Özellikle salatalık, sivri biber, havuç gibi turşuluk sebzelerin bolca yetişmesi, yöre halkını bu lezzeti geliştirmeye yönlendirmiştir. Başlangıçta ev yapımı olarak üretilen turşular, zamanla yöre ekonomisi için önemli bir gelir kaynağına dönüşmüştür.
1950'li yıllarda başlayan ticari üretimle birlikte Çubuk turşusu, önce Ankara ve çevresine, ardından tüm Türkiye'ye yayılmıştır. Markalaşma süreci, 2008 yılında düzenlenen Uluslararası Çubuk Turşu ve Kültür Festivali ile hız kazanmıştır.
Bu festival, turşunun tanıtımına büyük katkı sağlamış, geleneksel yöntemlerle üretilen bu lezzeti binlerce kişiye ulaştırmıştır. 2012 yılında Türk Patent ve Marka Kurumu tarafından "Coğrafi İşaret" belgesi almasıyla Çubuk turşusu, resmi olarak tescillenmiş ve bu lezzetin özgünlüğü güvence altına alınmıştır.

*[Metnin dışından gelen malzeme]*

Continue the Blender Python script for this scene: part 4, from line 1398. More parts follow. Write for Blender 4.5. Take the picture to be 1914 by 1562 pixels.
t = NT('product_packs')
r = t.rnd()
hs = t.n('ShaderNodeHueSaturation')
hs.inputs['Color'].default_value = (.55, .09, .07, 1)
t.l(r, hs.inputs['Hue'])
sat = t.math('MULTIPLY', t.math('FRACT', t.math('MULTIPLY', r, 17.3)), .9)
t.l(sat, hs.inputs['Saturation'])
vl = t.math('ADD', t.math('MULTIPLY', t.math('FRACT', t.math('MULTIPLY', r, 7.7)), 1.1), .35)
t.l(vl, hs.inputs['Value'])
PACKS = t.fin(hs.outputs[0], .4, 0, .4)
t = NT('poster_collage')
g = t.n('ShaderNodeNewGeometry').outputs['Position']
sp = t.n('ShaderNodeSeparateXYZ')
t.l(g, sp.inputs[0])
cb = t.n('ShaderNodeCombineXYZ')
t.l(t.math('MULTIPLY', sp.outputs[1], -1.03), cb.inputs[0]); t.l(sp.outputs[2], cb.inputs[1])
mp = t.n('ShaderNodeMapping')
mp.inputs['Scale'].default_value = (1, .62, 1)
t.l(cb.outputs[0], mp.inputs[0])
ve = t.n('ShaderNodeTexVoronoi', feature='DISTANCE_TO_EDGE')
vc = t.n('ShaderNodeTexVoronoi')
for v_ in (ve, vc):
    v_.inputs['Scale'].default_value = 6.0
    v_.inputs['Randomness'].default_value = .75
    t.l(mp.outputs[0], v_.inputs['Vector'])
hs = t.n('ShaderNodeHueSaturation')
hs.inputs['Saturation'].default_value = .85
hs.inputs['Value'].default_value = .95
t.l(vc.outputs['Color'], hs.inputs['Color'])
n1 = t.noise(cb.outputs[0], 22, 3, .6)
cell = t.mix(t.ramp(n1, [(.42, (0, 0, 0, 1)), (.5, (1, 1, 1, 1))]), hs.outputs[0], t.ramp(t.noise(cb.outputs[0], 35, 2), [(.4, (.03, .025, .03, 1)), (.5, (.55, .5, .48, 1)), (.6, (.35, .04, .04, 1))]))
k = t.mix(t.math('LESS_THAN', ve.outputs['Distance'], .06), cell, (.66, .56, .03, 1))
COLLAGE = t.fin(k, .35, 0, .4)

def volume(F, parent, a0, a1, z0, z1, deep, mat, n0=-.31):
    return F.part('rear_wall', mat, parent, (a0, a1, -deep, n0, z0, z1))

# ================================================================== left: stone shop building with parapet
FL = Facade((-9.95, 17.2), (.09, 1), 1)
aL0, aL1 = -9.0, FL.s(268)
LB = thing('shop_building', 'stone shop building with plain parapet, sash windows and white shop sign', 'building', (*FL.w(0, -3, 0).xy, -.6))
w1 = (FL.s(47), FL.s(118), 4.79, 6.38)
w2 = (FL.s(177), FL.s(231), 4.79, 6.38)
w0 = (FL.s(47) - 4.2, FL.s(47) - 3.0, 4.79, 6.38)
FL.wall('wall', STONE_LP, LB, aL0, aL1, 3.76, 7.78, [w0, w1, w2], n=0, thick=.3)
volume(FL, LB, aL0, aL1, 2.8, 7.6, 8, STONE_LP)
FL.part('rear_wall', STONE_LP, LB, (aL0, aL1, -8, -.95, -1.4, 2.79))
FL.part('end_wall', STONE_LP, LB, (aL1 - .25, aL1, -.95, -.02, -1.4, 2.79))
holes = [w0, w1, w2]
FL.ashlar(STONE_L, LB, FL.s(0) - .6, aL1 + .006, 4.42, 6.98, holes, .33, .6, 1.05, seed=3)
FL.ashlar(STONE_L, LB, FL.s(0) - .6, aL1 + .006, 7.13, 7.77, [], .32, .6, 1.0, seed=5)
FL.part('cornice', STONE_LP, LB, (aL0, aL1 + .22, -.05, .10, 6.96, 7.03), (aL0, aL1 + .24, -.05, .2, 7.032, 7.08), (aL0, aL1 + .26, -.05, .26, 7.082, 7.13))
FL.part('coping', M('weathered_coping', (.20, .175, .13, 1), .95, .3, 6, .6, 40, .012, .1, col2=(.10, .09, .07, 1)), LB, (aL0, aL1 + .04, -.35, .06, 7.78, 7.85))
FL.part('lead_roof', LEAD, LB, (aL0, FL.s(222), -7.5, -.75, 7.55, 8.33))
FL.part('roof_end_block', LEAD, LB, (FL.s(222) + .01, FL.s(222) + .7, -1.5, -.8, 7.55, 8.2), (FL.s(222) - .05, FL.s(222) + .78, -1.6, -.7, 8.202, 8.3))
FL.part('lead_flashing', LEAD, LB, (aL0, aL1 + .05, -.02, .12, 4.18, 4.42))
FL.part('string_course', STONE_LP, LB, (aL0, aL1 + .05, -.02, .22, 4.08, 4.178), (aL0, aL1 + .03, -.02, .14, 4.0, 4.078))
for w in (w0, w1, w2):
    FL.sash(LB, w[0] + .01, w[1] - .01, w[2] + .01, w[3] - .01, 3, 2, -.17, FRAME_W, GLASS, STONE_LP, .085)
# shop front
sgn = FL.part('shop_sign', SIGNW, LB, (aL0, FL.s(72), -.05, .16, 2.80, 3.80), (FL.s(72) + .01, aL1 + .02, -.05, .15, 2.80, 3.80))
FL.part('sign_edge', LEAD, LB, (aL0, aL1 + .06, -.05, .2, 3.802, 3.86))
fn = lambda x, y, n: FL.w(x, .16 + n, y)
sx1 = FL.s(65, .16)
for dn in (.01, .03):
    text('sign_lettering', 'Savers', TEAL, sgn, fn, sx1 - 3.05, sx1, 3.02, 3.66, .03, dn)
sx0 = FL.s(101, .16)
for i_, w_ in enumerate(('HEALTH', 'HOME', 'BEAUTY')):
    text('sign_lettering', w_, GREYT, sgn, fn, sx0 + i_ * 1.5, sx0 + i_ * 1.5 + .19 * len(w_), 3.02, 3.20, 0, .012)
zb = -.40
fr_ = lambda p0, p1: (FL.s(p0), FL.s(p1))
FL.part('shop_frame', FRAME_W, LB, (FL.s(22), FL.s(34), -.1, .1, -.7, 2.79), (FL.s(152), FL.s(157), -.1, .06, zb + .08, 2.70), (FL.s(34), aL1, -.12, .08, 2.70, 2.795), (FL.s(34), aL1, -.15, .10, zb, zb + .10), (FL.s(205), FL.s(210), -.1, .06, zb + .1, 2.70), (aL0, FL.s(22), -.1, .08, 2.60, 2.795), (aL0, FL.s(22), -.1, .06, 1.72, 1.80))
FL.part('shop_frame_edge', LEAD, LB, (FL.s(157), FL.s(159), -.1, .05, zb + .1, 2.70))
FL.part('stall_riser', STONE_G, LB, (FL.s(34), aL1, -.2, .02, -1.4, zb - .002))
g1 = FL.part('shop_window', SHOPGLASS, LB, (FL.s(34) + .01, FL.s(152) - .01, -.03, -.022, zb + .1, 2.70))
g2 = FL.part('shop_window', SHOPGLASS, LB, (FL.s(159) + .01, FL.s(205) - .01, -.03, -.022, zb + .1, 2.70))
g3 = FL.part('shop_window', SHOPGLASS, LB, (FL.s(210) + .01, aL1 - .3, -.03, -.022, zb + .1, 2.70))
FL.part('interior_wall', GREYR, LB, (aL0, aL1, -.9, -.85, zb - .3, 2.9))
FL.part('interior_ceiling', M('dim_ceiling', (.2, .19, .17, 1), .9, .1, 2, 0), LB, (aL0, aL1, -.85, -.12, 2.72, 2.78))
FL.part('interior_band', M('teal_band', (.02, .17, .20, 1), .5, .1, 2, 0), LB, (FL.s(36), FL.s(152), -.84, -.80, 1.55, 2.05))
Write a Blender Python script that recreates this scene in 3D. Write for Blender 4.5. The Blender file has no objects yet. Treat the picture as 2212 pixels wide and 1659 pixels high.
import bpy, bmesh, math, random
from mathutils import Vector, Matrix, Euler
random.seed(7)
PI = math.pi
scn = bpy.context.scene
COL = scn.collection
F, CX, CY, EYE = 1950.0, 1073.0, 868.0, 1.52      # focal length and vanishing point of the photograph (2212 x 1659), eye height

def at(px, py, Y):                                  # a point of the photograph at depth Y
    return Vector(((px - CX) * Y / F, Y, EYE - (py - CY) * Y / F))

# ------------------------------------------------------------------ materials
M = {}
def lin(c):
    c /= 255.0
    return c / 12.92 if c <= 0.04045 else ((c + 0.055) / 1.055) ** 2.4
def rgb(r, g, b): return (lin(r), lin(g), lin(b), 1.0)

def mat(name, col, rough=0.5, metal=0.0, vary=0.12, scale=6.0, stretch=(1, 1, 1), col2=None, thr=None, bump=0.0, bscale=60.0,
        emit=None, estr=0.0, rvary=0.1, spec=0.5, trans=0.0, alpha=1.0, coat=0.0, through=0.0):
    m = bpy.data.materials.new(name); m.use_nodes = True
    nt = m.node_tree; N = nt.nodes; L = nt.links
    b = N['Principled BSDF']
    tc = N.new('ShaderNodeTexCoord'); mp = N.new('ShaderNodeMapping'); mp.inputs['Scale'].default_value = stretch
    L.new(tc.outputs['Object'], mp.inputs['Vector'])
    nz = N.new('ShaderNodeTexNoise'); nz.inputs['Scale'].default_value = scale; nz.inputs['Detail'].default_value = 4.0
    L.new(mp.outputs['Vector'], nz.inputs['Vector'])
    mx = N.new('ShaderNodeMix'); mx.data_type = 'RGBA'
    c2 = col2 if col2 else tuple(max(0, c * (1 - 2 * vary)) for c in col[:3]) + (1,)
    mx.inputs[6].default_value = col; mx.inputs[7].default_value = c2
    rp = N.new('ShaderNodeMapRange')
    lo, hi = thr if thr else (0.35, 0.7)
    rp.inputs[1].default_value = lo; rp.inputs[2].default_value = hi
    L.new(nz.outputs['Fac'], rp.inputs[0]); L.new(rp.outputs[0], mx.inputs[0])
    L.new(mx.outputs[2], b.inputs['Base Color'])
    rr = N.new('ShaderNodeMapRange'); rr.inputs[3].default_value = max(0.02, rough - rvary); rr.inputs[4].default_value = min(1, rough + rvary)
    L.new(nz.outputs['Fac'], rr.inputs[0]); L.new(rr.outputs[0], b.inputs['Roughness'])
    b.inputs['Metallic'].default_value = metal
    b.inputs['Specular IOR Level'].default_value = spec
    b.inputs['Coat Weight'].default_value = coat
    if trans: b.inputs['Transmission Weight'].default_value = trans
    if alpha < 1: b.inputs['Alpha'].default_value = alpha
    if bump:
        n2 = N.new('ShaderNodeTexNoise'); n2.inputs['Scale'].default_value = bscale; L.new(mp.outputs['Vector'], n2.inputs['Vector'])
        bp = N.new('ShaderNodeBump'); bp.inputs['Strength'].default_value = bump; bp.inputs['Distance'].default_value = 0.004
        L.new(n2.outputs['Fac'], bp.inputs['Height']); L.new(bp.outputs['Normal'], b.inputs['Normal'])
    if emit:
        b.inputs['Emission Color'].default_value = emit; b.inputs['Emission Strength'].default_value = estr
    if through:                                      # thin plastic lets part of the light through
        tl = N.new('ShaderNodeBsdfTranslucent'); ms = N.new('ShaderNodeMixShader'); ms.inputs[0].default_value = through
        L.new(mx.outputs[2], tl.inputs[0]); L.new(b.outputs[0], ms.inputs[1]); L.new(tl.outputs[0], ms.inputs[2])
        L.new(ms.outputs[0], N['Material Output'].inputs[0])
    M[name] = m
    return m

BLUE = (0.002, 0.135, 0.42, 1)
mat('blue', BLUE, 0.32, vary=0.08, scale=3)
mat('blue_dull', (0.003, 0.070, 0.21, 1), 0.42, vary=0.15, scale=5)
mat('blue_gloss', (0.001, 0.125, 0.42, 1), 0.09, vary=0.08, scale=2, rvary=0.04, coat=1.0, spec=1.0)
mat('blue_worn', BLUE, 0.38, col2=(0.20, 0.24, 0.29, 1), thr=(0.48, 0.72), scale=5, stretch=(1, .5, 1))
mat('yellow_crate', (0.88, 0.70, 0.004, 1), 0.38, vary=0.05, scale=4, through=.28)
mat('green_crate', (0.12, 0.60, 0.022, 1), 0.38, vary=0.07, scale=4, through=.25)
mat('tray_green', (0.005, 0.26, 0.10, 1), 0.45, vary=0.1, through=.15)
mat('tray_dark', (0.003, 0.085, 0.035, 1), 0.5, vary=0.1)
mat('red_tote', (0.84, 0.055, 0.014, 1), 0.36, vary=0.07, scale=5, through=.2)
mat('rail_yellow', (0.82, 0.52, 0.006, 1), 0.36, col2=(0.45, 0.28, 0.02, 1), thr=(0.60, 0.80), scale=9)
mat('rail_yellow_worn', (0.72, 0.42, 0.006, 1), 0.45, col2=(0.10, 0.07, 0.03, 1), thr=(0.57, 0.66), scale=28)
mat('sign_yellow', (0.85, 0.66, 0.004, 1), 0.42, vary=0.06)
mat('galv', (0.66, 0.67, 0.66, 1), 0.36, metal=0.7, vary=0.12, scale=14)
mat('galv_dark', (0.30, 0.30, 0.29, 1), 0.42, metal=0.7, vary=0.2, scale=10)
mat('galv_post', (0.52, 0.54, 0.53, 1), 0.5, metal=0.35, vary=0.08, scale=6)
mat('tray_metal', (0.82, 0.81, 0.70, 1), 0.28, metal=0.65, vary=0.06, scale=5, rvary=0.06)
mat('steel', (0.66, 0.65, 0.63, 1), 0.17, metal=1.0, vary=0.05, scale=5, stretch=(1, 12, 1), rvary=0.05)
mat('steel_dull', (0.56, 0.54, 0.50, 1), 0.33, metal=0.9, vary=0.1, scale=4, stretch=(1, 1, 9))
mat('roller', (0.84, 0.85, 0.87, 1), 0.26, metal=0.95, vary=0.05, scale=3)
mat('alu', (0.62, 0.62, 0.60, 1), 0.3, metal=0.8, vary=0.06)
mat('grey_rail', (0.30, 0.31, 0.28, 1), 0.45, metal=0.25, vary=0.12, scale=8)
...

ÇUBUK TURŞUSU'NUN SIRRI VE YAPILIŞI
Çubuk turşusunu bu kadar özel yapan şey, sadece kullanılan malzemeler değil, aynı zamanda geleneksel üretim yöntemleridir. Yapım süreci, titizlik ve ustalık gerektiren bir sanattır.
Malzemeler:
-
Çubuk salatalığı: Turşunun ana malzemesidir. Kendine has aroması ve gevrekliğiyle bilinir.
-
Kaya tuzu: Turşunun bozulmasını önler ve lezzetini dengeler.
-
Sarımsak: Turşuya karakteristik aromasını veren en önemli bileşendir. Çubuk'ta yetişen taze sarımsaklar tercih edilir.
-
Üzüm sirkesi: Turşunun mayalanmasını sağlar ve ekşiliğini verir.
-
Acı sivri biber: İsteğe bağlı olarak turşuya acı bir tat katmak için kullanılır.
-
Nohut: Mayalanma sürecini hızlandırmak için kavanozun dibine birkaç adet konur.
-
Dereotu, defne yaprağı, kişniş, karabiber: Aromayı zenginleştirmek için kullanılan doğal baharatlardır.
-
Su: Tercihen doğal kaynak suyu kullanılır.
Yapım Süreci:
-
Hazırlık: Turşuluk sebzeler (özellikle salatalıklar) iyice yıkanır ve sirkeli suda bir süre bekletilir. Bu işlem, sebzelerin yüzeyindeki zararlı bakterileri temizler.
-
Dizme: Temizlenmiş ve dezenfekte edilmiş cam kavanozların dibine bir miktar nohut ve sarımsak yerleştirilir. Ardından, salatalıklar kavanoza dik bir şekilde sıkıca dizilir. Aralarına defne yaprağı, biber ve diğer baharatlar eklenir.
-
Tuzlu Su Karışımı: Uygun oranda kaya tuzu, su ve sirke karıştırılarak salamura hazırlanır. Bu karışımın ölçüsü, turşunun lezzetini doğrudan etkiler.
-
Mayalanma: Hazırlanan salamura, kavanozdaki sebzelerin üzerine dökülür ve hava almayacak şekilde kapak sıkıca kapatılır. Kavanoz, serin ve güneş almayan bir yerde yaklaşık 15-20 gün boyunca mayalanmaya bırakılır. Bu süreçte salatalıklar yavaş yavaş sarı-yeşil bir renk alır ve gevrek bir doku kazanır.
Çubuk turşusu, sadece lezzetiyle değil, aynı zamanda probiyotik içeriğiyle de sağlığa faydalı bir gıdadır. Geleneksel yöntemlerle üretilen bu turşu, hem yöre halkının hem de gurmelerin sofralarından eksik olmayan önemli bir değerdir.